▼
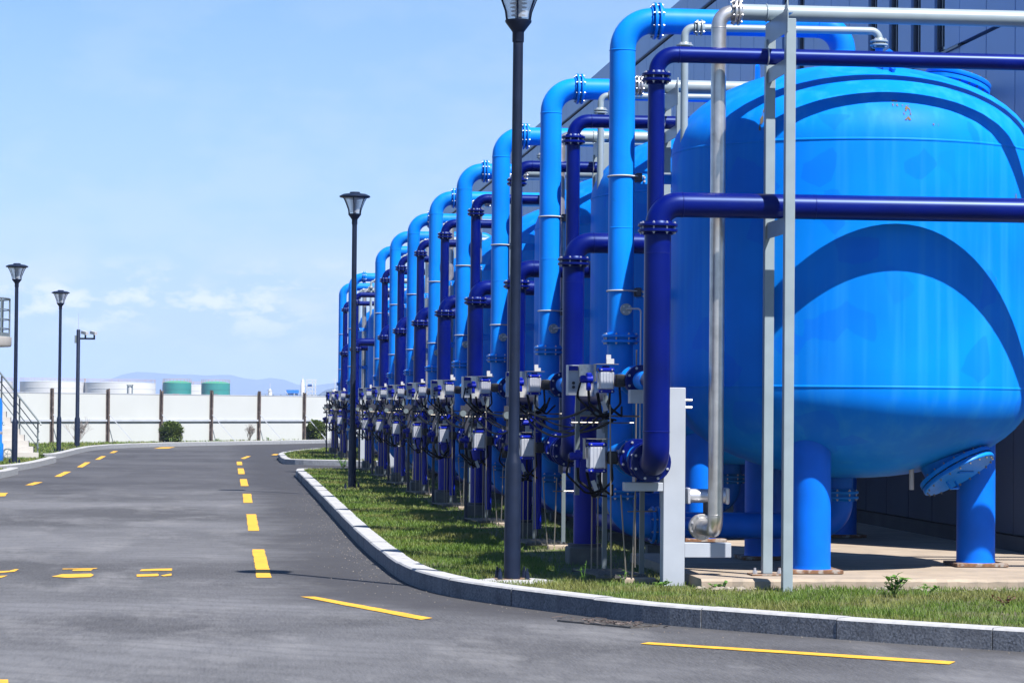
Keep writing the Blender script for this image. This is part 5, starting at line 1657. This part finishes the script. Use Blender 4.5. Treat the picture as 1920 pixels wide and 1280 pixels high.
def hills(name, y, prof, base=-1.0, depth=900):
    q = MB(); n = len(prof)
    rows = []
    for j, (f, dy) in enumerate(((0.0, -depth * .5), (.45, -depth * .28), (.8, -depth * .1), (1.0, 0), (.5, depth * .5), (0, depth))):
        rows.append([(x, y + dy + 40 * math.sin(i * 1.7 + j), base + (h - base) * f * (1 + .06 * math.sin(i * 2.3 + j * 1.9) * (0 < j < 3))) for i, (x, h) in enumerate(prof)])
    o = 0
    for r_ in rows: q.v += r_
    for j in range(len(rows) - 1):
        for i in range(n - 1): q.f.append((j * n + i, j * n + i + 1, (j + 1) * n + i + 1, (j + 1) * n + i)); q.mi.append(0)
    return structure(q.build(name, 'hill', smooth=80))


def interp(pts, n):
    xs = np.linspace(pts[0][0], pts[-1][0], n); ys = np.interp(xs, [p[0] for p in pts], [p[1] for p in pts])
    ys = ys + np.sin(xs * .021) * 2.0 + np.sin(xs * .05 + 1) * 1.2
    return list(zip(xs, ys))


D_ = 7600
px2x = lambda x: (x - 413) * D_ / 5000 * 1.0
px2z = lambda y, x: 1.6 + (756 + (x - 413) * .0087 - y) * D_ / 5000
ridge = [(-2500, 50), (-1400, 66), (px2x(-60), 40), (px2x(120), 34), (px2x(205), px2z(711, 205)), (px2x(241), px2z(700, 241)), (px2x(297), px2z(699, 297)), (px2x(342), px2z(703, 342)), (px2x(360), px2z(701, 360)),
         (px2x(430), px2z(704, 430)), (px2x(475), px2z(714, 475)), (px2x(505), px2z(709, 505)), (px2x(532), px2z(711, 532)), (px2x(571), px2z(724, 571)), (px2x(640), px2z(716, 640)), (1200, 70), (3500, 90)]
hills('hills', D_, interp(ridge, 160))
D_ = 3300
ridge2 = [(px2x(570), 0), (px2x(598), px2z(738, 598)), (px2x(612), px2z(731, 612)), (px2x(628), px2z(726, 628)), (400, 45), (1500, 80)]
hills('hills', D_, interp(ridge2, 60), depth=500)

# ------------------------------------------------------------------ haze over the far land
q = MB(); q.box(-6000, 6000, -40, 8800, -3, 150)
hz = q.build('haze', 'white_tag', smooth=0, kind='stuff')
m = bpy.data.materials.new('haze'); m.use_nodes = True
n, l = m.node_tree.nodes, m.node_tree.links
n.remove(n['Principled BSDF'])
pv = n.new('ShaderNodeVolumePrincipled')
pv.inputs['Color'].default_value = (0.42, 0.55, 0.90, 1)
pv.inputs['Density'].default_value = 0.00018
pv.inputs['Anisotropy'].default_value = -0.35
l.new(pv.outputs[0], n['Material Output'].inputs['Volume'])
hz.data.materials.clear(); hz.data.materials.append(m)
tag(hz, 'thin pale blue haze over the far hills and storage tanks', 'haze')
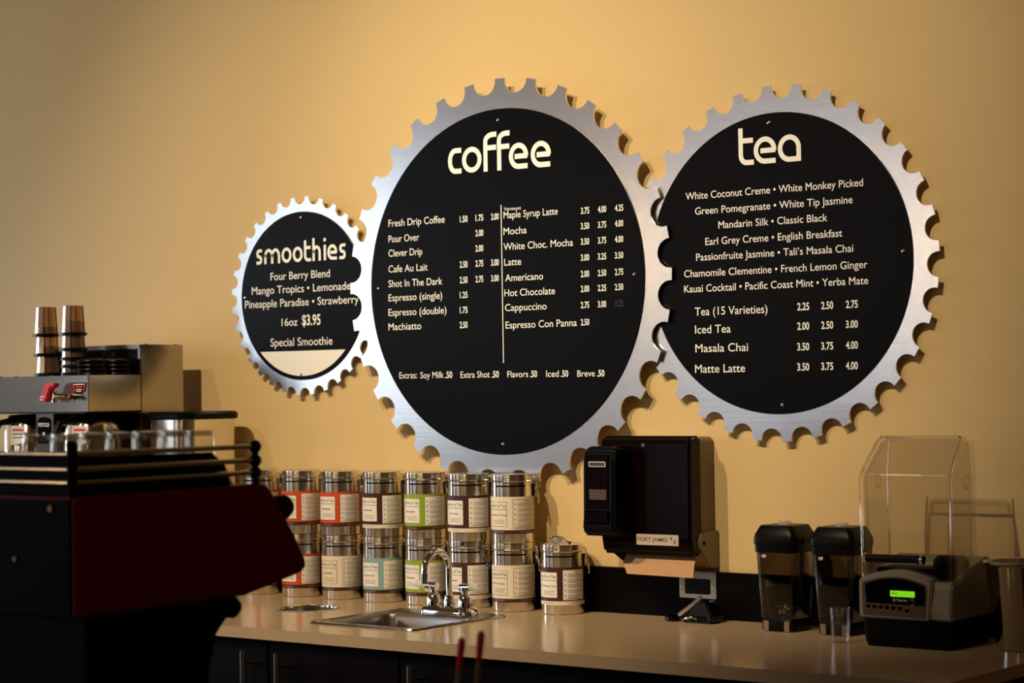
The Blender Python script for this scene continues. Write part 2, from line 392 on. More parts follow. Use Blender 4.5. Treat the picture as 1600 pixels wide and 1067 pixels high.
▲
> **STATED GOAL**: Filter the records above and return every line that holds the word "part".

> **WORKED SOLUTION**:
Keep writing the Blender script for this image. This is part 5, starting at line 1657. This part finishes the script. Use Blender 4.5. Treat the picture as 1920 pixels wide and 1280 pixels high.
The Blender Python script for this scene continues. Write part 2, from line 392 on. More parts follow. Use Blender 4.5. Treat the picture as 1600 pixels wide and 1067 pixels high.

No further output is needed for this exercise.